>> BEGIN

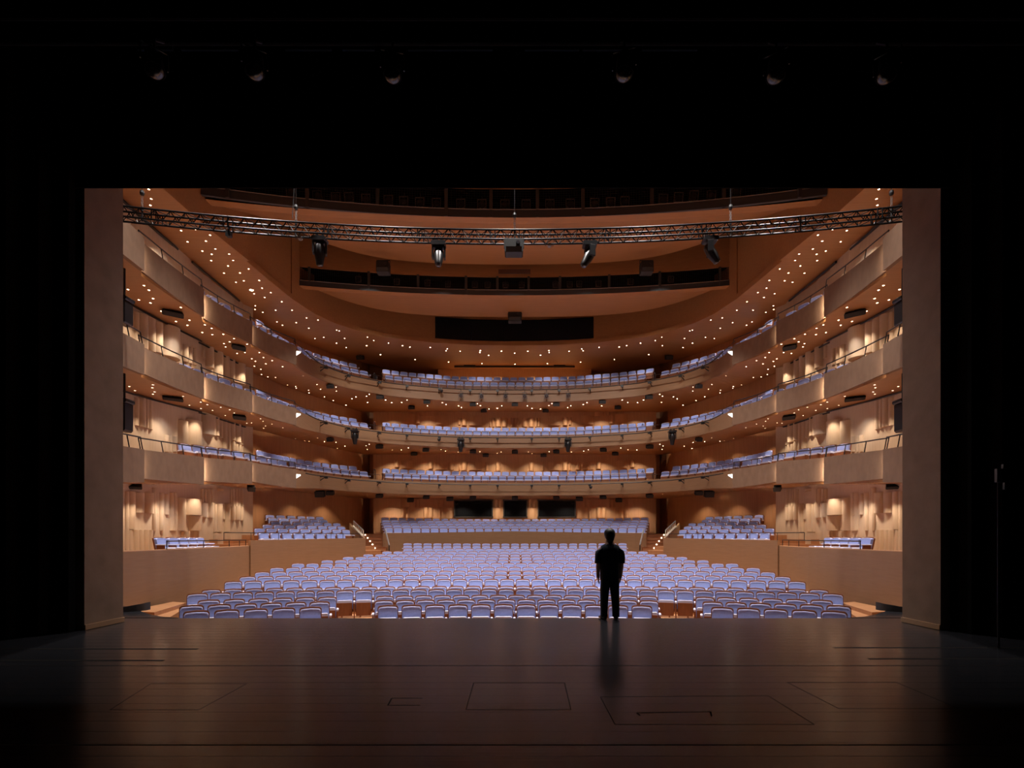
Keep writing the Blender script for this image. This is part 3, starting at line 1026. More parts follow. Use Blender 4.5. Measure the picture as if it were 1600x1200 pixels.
# ------------------------------------------------------------------ balconies
BAL = []
outer_side = [(-12.2, 10.7), (-12.55, 13.5), (-12.7, 15.0), (-12.95, 18.3), (-13.05, 20.6), (-13.15, 22.0), (-13.2, 23.6), (-13.2, 24.8)]
inner_side = [(-9.8, 10.7), (-10.30, 13.5), (-10.62, 15.0), (-11.12, 18.3), (-11.42, 20.6), (-11.30, 22.0), (-11.15, 23.6), (-10.62, 24.8)]
inner_c = [(-10.78, 25.6), (-10.80, 26.6), (-10.66, 28.0), (-9.84, 29.55), (-8.56, 30.65), (-7.22, 31.5), (-4.2, 32.42), (0.0, 32.75)]
outer_c = [(-13.3, 25.7), (-13.6, 27.0), (-13.2, 29.0), (-12.4, 31.2), (-11.2, 34.0), (-9.76, 35.5), (-5.0, 35.5), (0.0, 35.5)]
for l in range(3):
    nm = LEVEL[l]
    t = thing('balcony', ['lowest balcony with plaster fronts, just above the stalls boxes', 'middle balcony with plaster fronts and four hanging moving lights', 'top balcony with plaster fronts under the dotted ceiling ring'][l],
              'balcony', (0, 24.0, zbot(l, 28)))
    BAL.append(t)
    for s in (-1, 1):
        sg = 1 if s == -1 else -1
        Pm = (lambda p: p) if s == -1 else mir
        for k, seg in enumerate(SEG):
            path = smooth_path(seg, 3)
            yb = seg[0][1]
            lift = lambda y, k=k, a=seg[0][1], b=seg[-1][1]: (0.12 * (b - y) / (b - a) if k else 0.0) - 0.004
            mb = MB(); ribbon(mb, Pm(path), lambda x, y: zbot(l, y) + lift(y), lambda x, y: ztop(l, y), 0.13 * sg)
            mb.build('parapet_panel', M['plaster'], t)
            # handrail with raked posts
            if k == 0:
                path = [q for q in path if q[1] > 12.8]
            rp = offset(path, 0.10)
            if l == 2 and k == 0:
                continue
            pts = [Vector((x * -s, y, ztop(l, y) + 0.34)) for x, y in rp]
            rl = MB().pipe(pts, 0.022, 6).build('handrail', M['rail'], t)
            L = arc_len(rp)
            n = max(2, int(L[-1] / 0.95))
            for j in range(n + 1):
                (x, y), tt = at_len(rp, L, L[-1] * j / n)
                MB().tube((x * -s, y + 0.10, ztop(l, y) - 0.03), (x * -s, y, ztop(l, y) + 0.33), 0.016, 5).build('post', M['rail'], rl)
        # underside and deck
        fx = [q for seg in SEG for q in smooth_path(seg, 3)]
        ins = [(interp(y, [(b, a) for a, b in fx]) - 0.06, y) for y in (10.7, 12.2, 13.5, 14.4, 14.8, 16.5, 18.2, 18.8, 20.4, 21.85, 22.25, 23.6, 24.75)]
        ous = [(interp(y, [(b, a) for a, b in outer_side]), y) for _, y in ins]
        cin = offset(CEN_PATH, 0.05)
        Lc = arc_len(cin)
        oc = smooth_path(outer_c, 5)
        Lo = arc_len(oc)
        cout = [at_len(oc, Lo, Lo[-1] * (q / Lc[-1]))[0] for q in Lc]
        pa, pb = Pm(ins + cin), Pm(ous + cout)
        mb = MB()
        secs = []
        for a, b in zip(pa, pb):
            D = a[1]
            secs.append([Vector((a[0], a[1], zbot(l, D))), Vector((b[0], b[1], zbot(l, b[1]))), Vector((b[0], b[1], zbot(l, b[1]) + 0.1)), Vector((a[0], a[1], zbot(l, D) + 0.1))])
        mb.sweep(secs)
        mb.build('soffit', M['ceil'], t)
        mb = MB()
        secs = []
        drop = 0.38 if l < 2 else 0.22
        for a, b in zip(pa, pb):
            D = a[1]
            secs.append([Vector((a[0], a[1], ztop(l, D) - drop - 0.15)), Vector((b[0], b[1], ztop(l, D) - drop - 0.15)), Vector((b[0], b[1], ztop(l, D) - drop)), Vector((a[0], a[1], ztop(l, D) - drop))])
        mb.sweep(secs)
        mb.build('deck', M['carpet'], t)
        # riser under the rear row
        rr = offset(CEN_PATH, 1.2)
        ro = offset(CEN_PATH, 2.4)
        mb = MB()
        rise = 0.40 if l < 2 else 0.62
        secs = [[Vector((a[0] * -s, a[1], ztop(l, a[1]) - drop)), Vector((b[0] * -s, b[1], ztop(l, a[1]) - drop)), Vector((b[0] * -s, b[1], ztop(l, b[1]) - drop + rise)), Vector((a[0] * -s, a[1], ztop(l, a[1]) - drop + rise))] for a, b in zip(rr, ro)]
        mb.sweep(secs)
        mb.build('riser', M['carpet'], t)
    # centre front
    full = CEN_PATH + mir(CEN_PATH)[::-1][1:]
    mb = MB(); ribbon(mb, full, lambda x, y: zbot(l, y) - 0.004, lambda x, y: ztop(l, y), 0.12)
    mb.build('parapet_panel', M['front'], t, smooth=True, angle=40)
    rp = offset(full, 0.08)
    rl = MB().pipe([Vector((x, y, ztop(l, y) + 0.30)) for x, y in rp], 0.016, 5).build('handrail', M['rail'], t)
    L = arc_len(rp)
    for j in range(19):
        (x, y), tt = at_len(rp, L, L[-1] * j / 18)
        MB().tube((x, y, ztop(l, y) - 0.02), (x, y, ztop(l, y) + 0.30), 0.012, 5).build('post', M['rail'], rl)
    # tall looped rails at the gangways
    for s in (-1, 1):
        for xp in (584, 603):
            D = 31.6 if xp < 590 else 32.2
            x = ux(xp, D) * -s
            z = ztop(l, D)
            MB().pipe([Vector((x, D, z - 0.1)), Vector((x, D, z + 0.62)), Vector((x, D + 0.08, z + 0.72)), Vector((x, D + 0.30, z + 0.72)), Vector((x, D + 0.36, z + 0.62)), Vector((x, D + 0.36, z - 0.1))], 0.022, 6).build('gangway_rail', M['rail'], t)
    # lighting pipe on brackets in front of the centre front
    pp = [q for q in offset(full, -0.42) if q[1] > 25.05]
    zp = lambda y: ztop(l, y) - 0.17
    pr = MB().pipe([Vector((x, y, zp(y))) for x, y in pp], 0.028, 6).build('lighting_pipe', M['dark'], t)
    for xp in (500, 542, 587, 636, 685, 734, 781):
        for s in (-1, 1):
            best = min(CEN_PATH, key=lambda q: abs(pxx(q[0], q[1]) - xp))
            i = CEN_PATH.index(best)
            n = normals(CEN_PATH)[i]
            a = Vector((best[0], best[1], zp(best[1])))
            o_ = Vector((-n[0] * 0.42, -n[1] * 0.42, 0))
            def mx(v): return Vector((v.x * -s, v.y, v.z))
            mb = MB()
            mb.tube(mx(a), mx(a + o_ * 1.02), 0.03, 5)
            mb.tube(mx(a + Vector((0, 0, -0.20))), mx(a + o_ * 0.9), 0.025, 5)
            mb.box(mx(a + o_ * 0.95 + Vector((0, 0, -0.06))), (0.16, 0.10, 0.12))
            mb.build('bracket', M['dark'], pr)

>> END

### TASK TO COMPLETE
Repeat the material above verbatim, with no pictures in the output.

### PROBLEM SOLUTION
Keep writing the Blender script for this image. This is part 3, starting at line 1026. More parts follow. Use Blender 4.5. Measure the picture as if it were 1600x1200 pixels.
# ------------------------------------------------------------------ balconies
BAL = []
outer_side = [(-12.2, 10.7), (-12.55, 13.5), (-12.7, 15.0), (-12.95, 18.3), (-13.05, 20.6), (-13.15, 22.0), (-13.2, 23.6), (-13.2, 24.8)]
inner_side = [(-9.8, 10.7), (-10.30, 13.5), (-10.62, 15.0), (-11.12, 18.3), (-11.42, 20.6), (-11.30, 22.0), (-11.15, 23.6), (-10.62, 24.8)]
inner_c = [(-10.78, 25.6), (-10.80, 26.6), (-10.66, 28.0), (-9.84, 29.55), (-8.56, 30.65), (-7.22, 31.5), (-4.2, 32.42), (0.0, 32.75)]
outer_c = [(-13.3, 25.7), (-13.6, 27.0), (-13.2, 29.0), (-12.4, 31.2), (-11.2, 34.0), (-9.76, 35.5), (-5.0, 35.5), (0.0, 35.5)]
for l in range(3):
    nm = LEVEL[l]
    t = thing('balcony', ['lowest balcony with plaster fronts, just above the stalls boxes', 'middle balcony with plaster fronts and four hanging moving lights', 'top balcony with plaster fronts under the dotted ceiling ring'][l],
              'balcony', (0, 24.0, zbot(l, 28)))
    BAL.append(t)
    for s in (-1, 1):
        sg = 1 if s == -1 else -1
        Pm = (lambda p: p) if s == -1 else mir
        for k, seg in enumerate(SEG):
            path = smooth_path(seg, 3)
            yb = seg[0][1]
            lift = lambda y, k=k, a=seg[0][1], b=seg[-1][1]: (0.12 * (b - y) / (b - a) if k else 0.0) - 0.004
            mb = MB(); ribbon(mb, Pm(path), lambda x, y: zbot(l, y) + lift(y), lambda x, y: ztop(l, y), 0.13 * sg)
            mb.build('parapet_panel', M['plaster'], t)
            # handrail with raked posts
            if k == 0:
                path = [q for q in path if q[1] > 12.8]
            rp = offset(path, 0.10)
            if l == 2 and k == 0:
                continue
            pts = [Vector((x * -s, y, ztop(l, y) + 0.34)) for x, y in rp]
            rl = MB().pipe(pts, 0.022, 6).build('handrail', M['rail'], t)
            L = arc_len(rp)
            n = max(2, int(L[-1] / 0.95))
            for j in range(n + 1):
                (x, y), tt = at_len(rp, L, L[-1] * j / n)
                MB().tube((x * -s, y + 0.10, ztop(l, y) - 0.03), (x * -s, y, ztop(l, y) + 0.33), 0.016, 5).build('post', M['rail'], rl)
        # underside and deck
        fx = [q for seg in SEG for q in smooth_path(seg, 3)]
        ins = [(interp(y, [(b, a) for a, b in fx]) - 0.06, y) for y in (10.7, 12.2, 13.5, 14.4, 14.8, 16.5, 18.2, 18.8, 20.4, 21.85, 22.25, 23.6, 24.75)]
        ous = [(interp(y, [(b, a) for a, b in outer_side]), y) for _, y in ins]
        cin = offset(CEN_PATH, 0.05)
        Lc = arc_len(cin)
        oc = smooth_path(outer_c, 5)
        Lo = arc_len(oc)
        cout = [at_len(oc, Lo, Lo[-1] * (q / Lc[-1]))[0] for q in Lc]
        pa, pb = Pm(ins + cin), Pm(ous + cout)
        mb = MB()
        secs = []
        for a, b in zip(pa, pb):
            D = a[1]
            secs.append([Vector((a[0], a[1], zbot(l, D))), Vector((b[0], b[1], zbot(l, b[1]))), Vector((b[0], b[1], zbot(l, b[1]) + 0.1)), Vector((a[0], a[1], zbot(l, D) + 0.1))])
        mb.sweep(secs)
        mb.build('soffit', M['ceil'], t)
        mb = MB()
        secs = []
        drop = 0.38 if l < 2 else 0.22
        for a, b in zip(pa, pb):
            D = a[1]
            secs.append([Vector((a[0], a[1], ztop(l, D) - drop - 0.15)), Vector((b[0], b[1], ztop(l, D) - drop - 0.15)), Vector((b[0], b[1], ztop(l, D) - drop)), Vector((a[0], a[1], ztop(l, D) - drop))])
        mb.sweep(secs)
        mb.build('deck', M['carpet'], t)
        # riser under the rear row
        rr = offset(CEN_PATH, 1.2)
        ro = offset(CEN_PATH, 2.4)
        mb = MB()
        rise = 0.40 if l < 2 else 0.62
        secs = [[Vector((a[0] * -s, a[1], ztop(l, a[1]) - drop)), Vector((b[0] * -s, b[1], ztop(l, a[1]) - drop)), Vector((b[0] * -s, b[1], ztop(l, b[1]) - drop + rise)), Vector((a[0] * -s, a[1], ztop(l, a[1]) - drop + rise))] for a, b in zip(rr, ro)]
        mb.sweep(secs)
        mb.build('riser', M['carpet'], t)
    # centre front
    full = CEN_PATH + mir(CEN_PATH)[::-1][1:]
    mb = MB(); ribbon(mb, full, lambda x, y: zbot(l, y) - 0.004, lambda x, y: ztop(l, y), 0.12)
    mb.build('parapet_panel', M['front'], t, smooth=True, angle=40)
    rp = offset(full, 0.08)
    rl = MB().pipe([Vector((x, y, ztop(l, y) + 0.30)) for x, y in rp], 0.016, 5).build('handrail', M['rail'], t)
    L = arc_len(rp)
    for j in range(19):
        (x, y), tt = at_len(rp, L, L[-1] * j / 18)
        MB().tube((x, y, ztop(l, y) - 0.02), (x, y, ztop(l, y) + 0.30), 0.012, 5).build('post', M['rail'], rl)
    # tall looped rails at the gangways
    for s in (-1, 1):
        for xp in (584, 603):
            D = 31.6 if xp < 590 else 32.2
            x = ux(xp, D) * -s
            z = ztop(l, D)
            MB().pipe([Vector((x, D, z - 0.1)), Vector((x, D, z + 0.62)), Vector((x, D + 0.08, z + 0.72)), Vector((x, D + 0.30, z + 0.72)), Vector((x, D + 0.36, z + 0.62)), Vector((x, D + 0.36, z - 0.1))], 0.022, 6).build('gangway_rail', M['rail'], t)
    # lighting pipe on brackets in front of the centre front
    pp = [q for q in offset(full, -0.42) if q[1] > 25.05]
    zp = lambda y: ztop(l, y) - 0.17
    pr = MB().pipe([Vector((x, y, zp(y))) for x, y in pp], 0.028, 6).build('lighting_pipe', M['dark'], t)
    for xp in (500, 542, 587, 636, 685, 734, 781):
        for s in (-1, 1):
            best = min(CEN_PATH, key=lambda q: abs(pxx(q[0], q[1]) - xp))
            i = CEN_PATH.index(best)
            n = normals(CEN_PATH)[i]
            a = Vector((best[0], best[1], zp(best[1])))
            o_ = Vector((-n[0] * 0.42, -n[1] * 0.42, 0))
            def mx(v): return Vector((v.x * -s, v.y, v.z))
            mb = MB()
            mb.tube(mx(a), mx(a + o_ * 1.02), 0.03, 5)
            mb.tube(mx(a + Vector((0, 0, -0.20))), mx(a + o_ * 0.9), 0.025, 5)
            mb.box(mx(a + o_ * 0.95 + Vector((0, 0, -0.06))), (0.16, 0.10, 0.12))
            mb.build('bracket', M['dark'], pr)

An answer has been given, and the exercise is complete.